▶ [Supplied data]:
================

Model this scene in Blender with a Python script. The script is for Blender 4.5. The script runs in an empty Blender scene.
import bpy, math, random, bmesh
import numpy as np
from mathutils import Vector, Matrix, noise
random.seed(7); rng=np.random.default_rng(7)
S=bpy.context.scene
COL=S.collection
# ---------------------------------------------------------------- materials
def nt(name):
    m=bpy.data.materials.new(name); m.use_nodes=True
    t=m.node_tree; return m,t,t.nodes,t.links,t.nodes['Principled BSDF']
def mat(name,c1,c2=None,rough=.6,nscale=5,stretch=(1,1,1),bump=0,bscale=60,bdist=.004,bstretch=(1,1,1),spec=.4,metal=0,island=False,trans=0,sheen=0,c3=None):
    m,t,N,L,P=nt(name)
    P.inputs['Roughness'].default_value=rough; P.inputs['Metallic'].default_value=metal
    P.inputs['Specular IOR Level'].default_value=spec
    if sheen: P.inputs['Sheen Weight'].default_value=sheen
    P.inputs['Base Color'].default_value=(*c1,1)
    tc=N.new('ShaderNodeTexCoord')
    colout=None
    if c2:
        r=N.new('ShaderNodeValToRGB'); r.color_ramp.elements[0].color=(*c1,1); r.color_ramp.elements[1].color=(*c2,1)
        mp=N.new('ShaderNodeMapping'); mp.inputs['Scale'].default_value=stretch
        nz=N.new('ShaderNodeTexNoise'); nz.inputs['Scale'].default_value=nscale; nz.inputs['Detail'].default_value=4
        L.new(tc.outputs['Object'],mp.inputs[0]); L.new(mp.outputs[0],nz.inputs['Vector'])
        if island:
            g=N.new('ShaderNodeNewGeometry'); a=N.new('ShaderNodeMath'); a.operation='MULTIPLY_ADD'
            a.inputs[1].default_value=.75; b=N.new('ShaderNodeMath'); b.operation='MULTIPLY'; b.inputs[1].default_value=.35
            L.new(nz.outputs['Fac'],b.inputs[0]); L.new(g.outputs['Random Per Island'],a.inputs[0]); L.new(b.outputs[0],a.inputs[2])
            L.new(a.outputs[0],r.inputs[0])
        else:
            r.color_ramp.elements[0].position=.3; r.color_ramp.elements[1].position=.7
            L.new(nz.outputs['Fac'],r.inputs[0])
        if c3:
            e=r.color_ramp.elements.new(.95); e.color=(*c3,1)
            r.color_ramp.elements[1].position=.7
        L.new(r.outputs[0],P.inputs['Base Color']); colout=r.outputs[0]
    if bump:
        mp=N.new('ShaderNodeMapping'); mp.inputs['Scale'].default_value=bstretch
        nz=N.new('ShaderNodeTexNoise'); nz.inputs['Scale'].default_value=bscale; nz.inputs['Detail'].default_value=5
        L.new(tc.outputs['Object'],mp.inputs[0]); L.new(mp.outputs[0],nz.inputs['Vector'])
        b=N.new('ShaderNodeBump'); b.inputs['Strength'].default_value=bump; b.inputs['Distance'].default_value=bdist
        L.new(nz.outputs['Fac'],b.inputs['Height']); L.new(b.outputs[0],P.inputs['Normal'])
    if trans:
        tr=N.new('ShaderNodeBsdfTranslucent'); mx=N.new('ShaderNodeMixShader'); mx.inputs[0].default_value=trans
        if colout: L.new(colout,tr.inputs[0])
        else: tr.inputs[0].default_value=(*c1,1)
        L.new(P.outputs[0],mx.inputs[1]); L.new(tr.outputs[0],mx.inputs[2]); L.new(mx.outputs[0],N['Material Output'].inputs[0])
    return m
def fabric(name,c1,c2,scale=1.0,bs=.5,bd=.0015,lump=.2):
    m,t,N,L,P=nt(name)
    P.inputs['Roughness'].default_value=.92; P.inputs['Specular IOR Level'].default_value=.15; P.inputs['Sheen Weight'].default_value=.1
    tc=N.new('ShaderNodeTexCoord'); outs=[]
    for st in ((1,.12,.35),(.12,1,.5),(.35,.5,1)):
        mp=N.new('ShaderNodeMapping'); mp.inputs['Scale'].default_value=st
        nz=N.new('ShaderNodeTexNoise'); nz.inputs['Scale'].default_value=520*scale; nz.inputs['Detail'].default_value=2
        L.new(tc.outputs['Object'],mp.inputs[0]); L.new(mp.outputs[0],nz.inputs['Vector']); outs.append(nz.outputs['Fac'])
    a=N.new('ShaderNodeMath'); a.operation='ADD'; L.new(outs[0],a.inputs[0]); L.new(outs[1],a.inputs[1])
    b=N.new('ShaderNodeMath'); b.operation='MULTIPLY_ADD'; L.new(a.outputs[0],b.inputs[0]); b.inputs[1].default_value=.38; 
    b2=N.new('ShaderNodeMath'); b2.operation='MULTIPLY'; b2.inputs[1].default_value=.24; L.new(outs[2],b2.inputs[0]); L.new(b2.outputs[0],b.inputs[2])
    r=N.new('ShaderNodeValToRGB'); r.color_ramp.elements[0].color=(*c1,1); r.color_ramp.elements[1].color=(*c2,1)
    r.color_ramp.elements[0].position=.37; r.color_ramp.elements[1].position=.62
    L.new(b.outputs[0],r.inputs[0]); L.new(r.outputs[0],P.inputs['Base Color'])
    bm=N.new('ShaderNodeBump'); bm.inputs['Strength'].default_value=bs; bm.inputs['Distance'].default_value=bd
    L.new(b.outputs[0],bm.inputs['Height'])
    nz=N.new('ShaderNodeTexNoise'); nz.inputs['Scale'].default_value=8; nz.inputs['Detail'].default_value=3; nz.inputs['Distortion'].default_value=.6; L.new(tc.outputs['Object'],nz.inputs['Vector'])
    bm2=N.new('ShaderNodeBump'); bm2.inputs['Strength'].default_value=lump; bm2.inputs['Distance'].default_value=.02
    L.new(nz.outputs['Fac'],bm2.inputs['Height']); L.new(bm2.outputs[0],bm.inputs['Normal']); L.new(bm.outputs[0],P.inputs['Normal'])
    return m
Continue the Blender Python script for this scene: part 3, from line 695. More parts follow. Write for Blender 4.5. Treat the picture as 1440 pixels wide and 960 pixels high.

================

▶ [Your goal]:
Retype every entry word for word.

▶ [Correct result]:
Model this scene in Blender with a Python script. The script is for Blender 4.5. The script runs in an empty Blender scene.
import bpy, math, random, bmesh
import numpy as np
from mathutils import Vector, Matrix, noise
random.seed(7); rng=np.random.default_rng(7)
S=bpy.context.scene
COL=S.collection
# ---------------------------------------------------------------- materials
def nt(name):
    m=bpy.data.materials.new(name); m.use_nodes=True
    t=m.node_tree; return m,t,t.nodes,t.links,t.nodes['Principled BSDF']
def mat(name,c1,c2=None,rough=.6,nscale=5,stretch=(1,1,1),bump=0,bscale=60,bdist=.004,bstretch=(1,1,1),spec=.4,metal=0,island=False,trans=0,sheen=0,c3=None):
    m,t,N,L,P=nt(name)
    P.inputs['Roughness'].default_value=rough; P.inputs['Metallic'].default_value=metal
    P.inputs['Specular IOR Level'].default_value=spec
    if sheen: P.inputs['Sheen Weight'].default_value=sheen
    P.inputs['Base Color'].default_value=(*c1,1)
    tc=N.new('ShaderNodeTexCoord')
    colout=None
    if c2:
        r=N.new('ShaderNodeValToRGB'); r.color_ramp.elements[0].color=(*c1,1); r.color_ramp.elements[1].color=(*c2,1)
        mp=N.new('ShaderNodeMapping'); mp.inputs['Scale'].default_value=stretch
        nz=N.new('ShaderNodeTexNoise'); nz.inputs['Scale'].default_value=nscale; nz.inputs['Detail'].default_value=4
        L.new(tc.outputs['Object'],mp.inputs[0]); L.new(mp.outputs[0],nz.inputs['Vector'])
        if island:
            g=N.new('ShaderNodeNewGeometry'); a=N.new('ShaderNodeMath'); a.operation='MULTIPLY_ADD'
            a.inputs[1].default_value=.75; b=N.new('ShaderNodeMath'); b.operation='MULTIPLY'; b.inputs[1].default_value=.35
            L.new(nz.outputs['Fac'],b.inputs[0]); L.new(g.outputs['Random Per Island'],a.inputs[0]); L.new(b.outputs[0],a.inputs[2])
            L.new(a.outputs[0],r.inputs[0])
        else:
            r.color_ramp.elements[0].position=.3; r.color_ramp.elements[1].position=.7
            L.new(nz.outputs['Fac'],r.inputs[0])
        if c3:
            e=r.color_ramp.elements.new(.95); e.color=(*c3,1)
            r.color_ramp.elements[1].position=.7
        L.new(r.outputs[0],P.inputs['Base Color']); colout=r.outputs[0]
    if bump:
        mp=N.new('ShaderNodeMapping'); mp.inputs['Scale'].default_value=bstretch
        nz=N.new('ShaderNodeTexNoise'); nz.inputs['Scale'].default_value=bscale; nz.inputs['Detail'].default_value=5
        L.new(tc.outputs['Object'],mp.inputs[0]); L.new(mp.outputs[0],nz.inputs['Vector'])
        b=N.new('ShaderNodeBump'); b.inputs['Strength'].default_value=bump; b.inputs['Distance'].default_value=bdist
        L.new(nz.outputs['Fac'],b.inputs['Height']); L.new(b.outputs[0],P.inputs['Normal'])
    if trans:
        tr=N.new('ShaderNodeBsdfTranslucent'); mx=N.new('ShaderNodeMixShader'); mx.inputs[0].default_value=trans
        if colout: L.new(colout,tr.inputs[0])
        else: tr.inputs[0].default_value=(*c1,1)
        L.new(P.outputs[0],mx.inputs[1]); L.new(tr.outputs[0],mx.inputs[2]); L.new(mx.outputs[0],N['Material Output'].inputs[0])
    return m
def fabric(name,c1,c2,scale=1.0,bs=.5,bd=.0015,lump=.2):
    m,t,N,L,P=nt(name)
    P.inputs['Roughness'].default_value=.92; P.inputs['Specular IOR Level'].default_value=.15; P.inputs['Sheen Weight'].default_value=.1
    tc=N.new('ShaderNodeTexCoord'); outs=[]
    for st in ((1,.12,.35),(.12,1,.5),(.35,.5,1)):
        mp=N.new('ShaderNodeMapping'); mp.inputs['Scale'].default_value=st
        nz=N.new('ShaderNodeTexNoise'); nz.inputs['Scale'].default_value=520*scale; nz.inputs['Detail'].default_value=2
        L.new(tc.outputs['Object'],mp.inputs[0]); L.new(mp.outputs[0],nz.inputs['Vector']); outs.append(nz.outputs['Fac'])
    a=N.new('ShaderNodeMath'); a.operation='ADD'; L.new(outs[0],a.inputs[0]); L.new(outs[1],a.inputs[1])
    b=N.new('ShaderNodeMath'); b.operation='MULTIPLY_ADD'; L.new(a.outputs[0],b.inputs[0]); b.inputs[1].default_value=.38; 
    b2=N.new('ShaderNodeMath'); b2.operation='MULTIPLY'; b2.inputs[1].default_value=.24; L.new(outs[2],b2.inputs[0]); L.new(b2.outputs[0],b.inputs[2])
    r=N.new('ShaderNodeValToRGB'); r.color_ramp.elements[0].color=(*c1,1); r.color_ramp.elements[1].color=(*c2,1)
    r.color_ramp.elements[0].position=.37; r.color_ramp.elements[1].position=.62
    L.new(b.outputs[0],r.inputs[0]); L.new(r.outputs[0],P.inputs['Base Color'])
    bm=N.new('ShaderNodeBump'); bm.inputs['Strength'].default_value=bs; bm.inputs['Distance'].default_value=bd
    L.new(b.outputs[0],bm.inputs['Height'])
    nz=N.new('ShaderNodeTexNoise'); nz.inputs['Scale'].default_value=8; nz.inputs['Detail'].default_value=3; nz.inputs['Distortion'].default_value=.6; L.new(tc.outputs['Object'],nz.inputs['Vector'])
    bm2=N.new('ShaderNodeBump'); bm2.inputs['Strength'].default_value=lump; bm2.inputs['Distance'].default_value=.02
    L.new(nz.outputs['Fac'],bm2.inputs['Height']); L.new(bm2.outputs[0],bm.inputs['Normal']); L.new(bm.outputs[0],P.inputs['Normal'])
    return m
Continue the Blender Python script for this scene: part 3, from line 695. More parts follow. Write for Blender 4.5. Treat the picture as 1440 pixels wide and 960 pixels high.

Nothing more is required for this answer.